Neither does it insist on having its own way, nor is it rude to others.

Many other characteristics of love are mentioned in this chapter, but the point is that love never works ill toward anyone. Your family relationships are precious, and you can't afford to treat your loved ones in a way that demeans them or causes them pain.

Most men who are emotionally inaccessible or abusive to their families are this way because they did not receive love during their childhoods; as a result, they are filled with an emotional void. If this is true for you and you're struggling with unresolved issues, ask God to bring you to a place of restoration.

Repent of the way you've treated your family and ask God for forgiveness, knowing that He is faithful and just to cleanse you of all unrighteousness (1 John 1:9). Then repent to your loved ones and ask for their forgiveness.

Remember that the problem of abuse—regardless of the form it takes—is a result of selfishness. The only way to defeat selfishness and the fear that comes with it is to begin cultivating and perfecting the love of God in your life.

You do this by filling yourself with the Word; in other words, by renewing your mind.

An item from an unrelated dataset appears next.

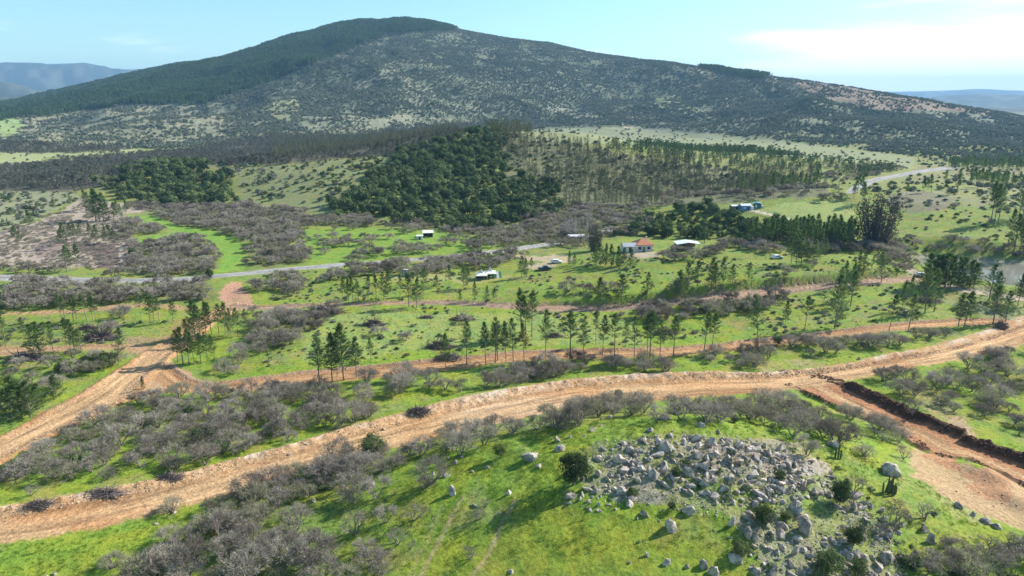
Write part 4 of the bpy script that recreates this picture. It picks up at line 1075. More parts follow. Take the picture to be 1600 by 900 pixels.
far_p = np.concatenate(far_p); fz = ground_z(far_p[:, 0], far_p[:, 1])
fs = rng.uniform(.75, 1.3, len(far_p))
stuff('distant_thorn_scrub', np.column_stack([far_p, fz]), rng.uniform(0, 6.28, len(far_p)), np.stack([fs * 1.05, fs * 1.05, fs], 1), 4, V_thorn_far, 'grey-brown thorn scrub covering the valley floor')

# ------------------------------------------------------------------ pines: rows traced one by one (base u, base v, top v)
ROWS = [
 ('tall pine', 'row on the near edge of the middle track', [(499, 600, 529), (519, 597, 522), (537, 594, 506), (557, 590, 529), (527, 588, 520)]),
 ('tall pine', 'dense row beside the middle track', [(696, 577, 521), (729, 570, 502), (759, 570, 505), (774, 567, 498), (778, 563, 505), (791, 566, 503), (802, 566, 497), (819, 568, 505)]),
 ('thin bare-stemmed pine', 'even row along the middle track', [(852, 561, 487), (891, 560, 488), (911, 560, 495), (941, 557, 494), (960, 557, 492), (991, 561, 496), (1011, 556, 492), (1015, 560, 488), (1031, 556, 500), (1052, 556, 496)]),
 ('slim pine', 'second row behind the middle track', [(931, 538, 487), (977, 543, 499), (1100, 548, 487), (1112, 546, 490), (1184, 541, 464), (815, 527, 455), (822, 523, 462), (831, 526, 457), (580, 566, 528)]),
 ('tall pine', 'scattered line on the slope by the bend', [(1225, 521, 470), (1257, 517, 464), (1304, 513, 432), (1389, 517, 462), (1419, 517, 460), (1329, 478, 425), (1422, 470, 432), (1445, 490, 415), (1459, 487, 423), (1409, 487, 440)]),
 ('dark pine', 'clumps beside the far road junction', [(1497, 511, 460), (1506, 512, 456), (1551, 507, 448), (1571, 503, 455), (1545, 470, 415), (1556, 478, 425), (1590, 478, 430), (1600, 480, 425)]),
 ('dark pine', 'bank above the upper track', [(939, 477, 435), (971, 476, 430), (1010, 468, 427), (1058, 473, 424), (1066, 472, 432), (1075, 452, 411), (1090, 446, 409), (1111, 452, 404), (1118, 450, 412), (1129, 451, 404), (1144, 447, 415), (1170, 438, 411)]),
 ('pine', 'long row above the upper track', [(536, 475, 434), (545, 474, 437), (552, 475, 433), (561, 473, 438), (575, 471, 430), (588, 468, 431), (600, 468, 426), (606, 469, 424), (625, 470, 430), (639, 480, 430), (651, 481, 434), (662, 460, 420), (682, 450, 430)]),
 ('stout pine', 'grass near the two white tents', [(702, 445, 415), (725, 451, 417), (731, 452, 419), (742, 470, 440), (719, 473, 455), (760, 472, 447), (772, 472, 450), (815, 434, 401), (822, 433, 404), (830, 421, 403)]),
 ('dense pine', 'clump below the tiled house', [(890, 414, 393), (897, 415, 396), (930, 413, 382), (938, 415, 380), (946, 416, 382), (955, 417, 384), (966, 417, 386), (985, 418, 390), (975, 414, 388)]),
 ('pine', 'clump at the left road junction', [(278, 566, 516), (286, 569, 512), (295, 569, 514), (304, 570, 520), (314, 568, 522), (325, 566, 520), (335, 562, 524), (300, 540, 498), (293, 532, 500)]),
 ('pine', 'clump just below the red soil cut', [(305, 526, 471), (314, 528, 476), (322, 524, 472), (331, 522, 474), (342, 522, 476), (352, 523, 474), (361, 524, 482), (372, 526, 483), (384, 523, 484)]),
 ('pine', 'line along the orange track', [(9, 541, 491), (38, 526, 496), (55, 553, 507), (65, 560, 504), (85, 558, 509), (105, 541, 498), (110, 548, 500), (118, 553, 507), (128, 551, 514), (185, 571, 514)]),
 ('thin pine', 'row beside the short dirt track', [(97, 501, 461), (102, 502, 463), (115, 503, 462), (120, 500, 465), (136, 500, 460), (145, 501, 459), (150, 500, 464), (220, 494, 462), (235, 504, 461), (241, 503, 463), (249, 501, 464), (271, 503, 469)]),
 ('bushy young pine', 'green clump beside the left road', [(6, 645, 600), (20, 651, 588), (34, 653, 592), (48, 652, 596), (60, 640, 600), (88, 622, 586)]),
 ('pine', 'cleared brown field', [(104, 426, 386), (110, 424, 390), (121, 421, 384), (95, 384, 360), (103, 389, 350), (99, 386, 356), (112, 376, 349), (118, 376, 351), (125, 373, 348), (143, 376, 350), (151, 378, 352), (165, 380, 352), (172, 380, 353), (179, 379, 357)]),
 ('dark pine', 'top end of the cleared field', [(150, 346, 298), (156, 346, 300), (162, 346, 304), (168, 345, 315), (178, 345, 318), (184, 344, 316), (190, 342, 320), (197, 338, 314), (135, 331, 298), (138, 328, 302), (47, 360, 330), (110, 320, 304), (85, 328, 312)]),
 ('pine', 'edge of the grey plantation', [(5, 352, 342), (12, 354, 342), (25, 377, 353), (32, 378, 355), (20, 372, 356), (46, 352, 342), (60, 344, 334)]),
 ('tall pine', 'hillside above the lake', [(1548, 348, 288), (1553, 350, 292), (1560, 346, 296), (1592, 340, 290), (1597, 344, 292), (1575, 380, 330), (1584, 392, 338), (1592, 398, 342), (1598, 396, 335)]),
 ('broad pine', 'grove beside the lake', [(1450, 446, 398), (1458, 448, 400), (1467, 449, 400), (1476, 450, 398), (1485, 449, 402), (1495, 450, 404), (1505, 450, 404), (1515, 449, 408), (1522, 447, 412)]),
 ('dark pine', 'clump on the rise above the track', [(1236, 412, 372), (1244, 414, 368), (1252, 414, 374), (1261, 412, 378), (1270, 412, 376), (1281, 405, 378), (1288, 400, 376)]),
 ('pine', 'loose trees on the green rise', [(1340, 432, 392), (1348, 430, 396), (1377, 441, 396), (1322, 446, 408), (1330, 468, 412), (1312, 452, 418), (1362, 420, 400), (1318, 470, 440)]),
]
ALLP = []
for kind, where, lst in ROWS:
    q = sorted(lst)
    P, Z, D = base_xy(q)
    for i, (u, v, vt) in enumerate(q):
        H = (v - vt) * D[i] / F / (cp * 1.0) * 1.03
        bushy = kind in ('bushy young pine', 'broad pine', 'dense pine')
        if bushy: pm = ME_bushy[i % 2]; s = H / 8; sx = s * (1.1 if kind != 'dense pine' else .8)
        else: pm = ME_pine[int(rng.integers(0, 6)) if kind not in ('dark pine', 'stout pine') else [0, 2, 4][i % 3]]; s = H / 12; sx = s * 1.0 + .12 * (1 if kind[:4] == 'dark' else 0)
        if 'thin' in kind or 'slim' in kind: pm = ME_pine[[1, 3, 5][i % 3]]; sx = s
        if where.startswith('dense row beside') and i == 7: pm = ME_piney
        extra = 'yellowing ' if pm is ME_piney else ''
        label = f'{ORD[i]} {extra}{kind} from the left, {where}'
        w = label.split()
        pt = thing('pine_tree', P[i, 0], P[i, 1], Z[i], rng.uniform(0, 6.28), (sx * (jf := rng.uniform(.82, 1.28)), sx * jf, s), [('trunk', pm[0]), ('crown', pm[1])], label, 'pine', kind + 's, ' + where)
        pt.rotation_euler = (rng.normal() * .035, rng.normal() * .035, pt.rotation_euler[2])
P, Z, D = base_xy([(224, 609)]); pm = ME_bushy[0]; s = 22 * D[0] / F / 8
thing('pine_tree', P[0, 0], P[0, 1], Z[0], 1.0, (s * .75, s * .75, s), [('trunk', pm[0]), ('crown', pm[1])], 'single small bright pine on bare soil between the left dirt roads', 'pine')
# young pine belts
yp = np.concatenate([scatter([(1160, 378), (1225, 368), (1330, 372), (1345, 388), (1290, 390), (1180, 386)], 3.6, seed=31),
                     scatter([(1400, 300), (1620, 278), (1620, 300), (1500, 308), (1405, 312)], 9, seed=32, gaps=-.1),
                     scatter([(1480, 258), (1620, 256), (1620, 270), (1485, 270)], 9, seed=33),
                     scatter([(1320, 300), (1345, 300), (1350, 318), (1320, 318)], 6, seed=34),
                     scatter([(1150, 290), (1280, 290), (1260, 312), (1160, 318)], 11, seed=35)])
yz = ground_z(yp[:, 0], yp[:, 1]); ys = rng.uniform(.55, .95, len(yp))
stuff('young_pine_belt', np.column_stack([yp, yz]), rng.uniform(0, 6.28, len(yp)), ys, 3, V_pine_far, 'dark green young pines in belts beyond the valley')

# ------------------------------------------------------------------ evergreen shrubs placed one by one
HAND_E = [(897, 757, 56, 62, 'large round dark evergreen shrub at the left end of the rocks'), (1219, 752, 22, 22, 'small round evergreen shrub on the bare crest soil'),
 (1312, 790, 36, 50, 'tall dark evergreen shrub in the middle of the rocky slope'), (1192, 822, 36, 40, 'dark evergreen shrub between the boulders at centre of the outcrop'),
 (1155, 868, 36, 28, 'low evergreen shrub growing on a boulder near the bottom'), (1334, 852, 34, 36, 'evergreen shrub below the tall dark one on the rocky slope'),
 (1293, 898, 52, 46, 'biggest dark evergreen shrub at the bottom of the rocks'), (1340, 903, 34, 40, 'evergreen shrub touching the biggest one on its right'),
 (583, 714, 50, 40, 'dark evergreen bush over the lower edge of the wide dirt road'), (966, 624, 17, 18, 'tiny forked evergreen on the sunlit edge of the wide dirt road'),
 (1215, 539, 17, 15, 'round dark shrub at the left end of the road bend thicket'), (1057, 745, 20, 20, 'evergreen tuft among the boulders below the crest block'),
 (988, 775, 22, 16, 'dark shrub among the lower left boulders'), (1050, 797, 16, 18, 'small shrub above the dark conical boulder'),
 (100, 581, 34, 20, 'rounded dark shrub on the pasture by the left dirt road'), (133, 575, 32, 22, 'middle dark shrub of three on the left pasture'),
 (163, 573, 44, 26, 'broad grey-green shrub nearest the left dirt road'), (1148, 660, 16, 14, 'green shrub in the scrub row behind the knoll'),
 (328, 438, 14, 22, 'dark tree by the gap where the paved road shows again'),
 (208, 402, 16, 18, 'dark evergreen at the corner of the cleared field'), (1228, 812, 22, 16, 'flat shrub beside the pointed slab'),
 (855, 575, 0, 0, ''), ]
HAND_E = [q for q in HAND_E if q[2] > 0]
P, Z, D = base_xy(HAND_E)
for i, q in enumerate(HAND_E):
    sx = q[2] * D[i] / F / 5.2; sz = q[3] * D[i] / F / cp / 4.9; pm = ME_ever[i % 3]
    thing('evergreen_shrub', P[i, 0], P[i, 1], Z[i] - .1, rng.uniform(0, 6.28), (sx, sx, sz), [('trunk', pm[0]), ('crown', pm[1])], q[4], 'shrub', 'dark evergreen shrubs')
P, Z, D = base_xy([(782, 714), (655, 707)])
for i in range(2):
    sx = [28, 18][i] * D[i] / F / 5.2
    thing('evergreen_shrub', P[i, 0], P[i, 1], Z[i], 1.1 * i, sx, [('trunk', ME_fresh[0]), ('crown', ME_fresh[1])], ['light green leafy tree among grey thorn trees above the wheel tracks', 'small light green bush at the road edge among thorn trees'][i], 'shrub')

# ------------------------------------------------------------------ wooded hills and banks
WOOD = [('the big wooded hill', [(510, 338), (522, 318), (548, 300), (575, 276), (605, 262), (625, 240), (665, 236), (690, 222), (715, 224), (742, 205), (775, 200), (792, 222), (775, 250), (800, 285), (820, 268), (862, 300), (880, 322), (800, 347), (740, 358), (690, 358), (600, 347), (540, 338)], 5.2, -.55),
        ('the small wooded rise', [(160, 292), (200, 265), (270, 250), (330, 260), (370, 282), (377, 315), (330, 322), (280, 326), (220, 320), (172, 310)], 5.6, -.6),
        ('the dark bank behind the house', [(950, 372), (1000, 345), (1035, 330), (1120, 322), (1180, 334), (1240, 342), (1300, 358), (1330, 375), (1310, 384), (1200, 380), (1100, 376), (1020, 372)], 4.8, -.8),
        ('the hedge by the lake', [(1330, 370), (1400, 366), (1440, 386), (1500, 392), (1640, 398), (1640, 412), (1560, 404), (1440, 398), (1380, 388)], 5.0, -.3)]
wp = []
for i, (d_, poly, spc, gp) in enumerate(WOOD):
    p = scatter(poly, spc, seed=80 + i, gaps=gp, gap_scale=25, clears=CLEARS[5:], edge=2.6, rmax=790); wp.append(np.column_stack([p, np.full(len(p), i)]))
wp = np.concatenate(wp); wz = ground_z(wp[:, 0], wp[:, 1]); wu, wv, wd = project(wp[:, 0], wp[:, 1], wz)
ws = .52 + .75 * rng.random(len(wp)) ** 1.6; ws[wp[:, 2] >= 2] *= .8; ws[wp[:, 2] == 3] *= .5
o_ = np.argsort(-ws / wd); ii = o_[:270]; rs_ = o_[270:]
evm = [o.data for o in V_ever.objects]
lab = {}
for zi in range(4):
    lab.update(place_labels([j for j in ii if wp[j, 2] == zi], wu, wv, lambda j: ('big ' if ws[j] > 1.0 else '') + 'dark evergreen', WOOD[zi][0]))
for j in ii:
    zi = int(wp[j, 2]); s = ws[j]
    single('evergreen_tree', wp[j, 0], wp[j, 1], wz[j] - .3, rng.uniform(0, 6.28), (s, s, s * rng.uniform(.85, 1.1)), evm[int(rng.integers(0, 4))], lab[j], 'evergreen tree', 'evergreen trees ' + WOOD[zi][0])
stuff('evergreen_wood', np.column_stack([wp[rs_, :2], wz[rs_] - .3]), rng.uniform(0, 6.28, len(rs_)), ws[rs_], 4, V_ever, 'dense dark evergreen wood on the hills in the valley')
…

It will take a conscious effort on your part to defeat your flesh and change your way of thinking. As you begin to develop in the qualities of the fruit of the Spirit (Gal. 5:22-23), instead of acting out on the different forms of abuse, you will begin to receive the love and respect that you crave from your family.

Although the process may take time, expect God to heal past hurts as you conform to the image and character of Jesus. Love never fails!